Ford noted that while fans tend to highly value postseason wins, his career as a coach at OSU shouldn’t be judged to harshly based on OSU’s recent poor performance in the Big 12 and NCAA tournaments.

Ford also noted that his time as a coach has primarily been preparation for an even bigger challenge in the future.

“This job, coaching, is wonderful,” said Ford. “Don’t get me wrong. I love these guys, but I’m still preparing for my big break. This all just research for my next big film role.”

Ford said that taking the job at Campbellsville, his first head coaching position, was a chance for him to prepare for his next part in the sequel of The Sixth Man, The Sixth Man: the Rebound, that had been in the works.

“It was set several years after the first film, and Danny O’Grady was supposed to be coaching at the college level,” said Ford. “So I went out and got a job coaching until production started.”

But the film was not to be.

Despite The Sixth Man grossing higher at the box office than its production budget, no studio decided to pick up the script for the sequel.

So Ford and his agent decided to just wait it out and monitor the calls for actors in basketball films.

“When I moved to Eastern Kentucky and got to play Kentucky in the first-round, I was so excited for the experience of getting to see how a coach would act in a big game situation,” said Ford.

“Can you imagine the quality, firsthand experience I would’ve had if we would have won? That could have led to a huge part in an underdog-overcoming-the-odds film.”

Ford took his next coaching jobs at UMass and Oklahoma State for similar reasons.
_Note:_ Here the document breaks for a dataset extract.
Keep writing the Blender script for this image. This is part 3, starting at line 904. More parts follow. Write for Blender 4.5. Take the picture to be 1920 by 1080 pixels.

He said that he wanted the experience of what coaching at a larger university would be like at UMass, and at Oklahoma State he wanted to understand how to play a coach who continued a dynasty at a basketball school.

“That’s why I was just ecstatic when Mike [Holder] offered me the long contract extension,” said Ford. “I would have time to really prepare to play any of the great coaches, especially Eddie Sutton if the biopic ever makes it out of preproduction.”

Ford laughed.

“Fingers crossed, right?” he said.

Ford said that he looks forward to continuing to research future roles while working at Oklahoma State, and is especially excited for the opportunities that this postseason will bring to his acting career.

“I have been so stretched as an actor over the last few years: preparing to play the mentor to a hothead star, preparing to play the coach of a scrappy but lovable team who have the chops to win it all even if they’re a little undersized,” said Ford. “I really love it here.”

Ford finished the press conference by reemphasizing the importance to look at his entire body of work as a coach and potential leading man.

“You can’t just judge me, or any coach really, based on tournament wins alone,” said Ford. “Let me show you my headshot and demo reel first, and then we’ll see if you call me back.”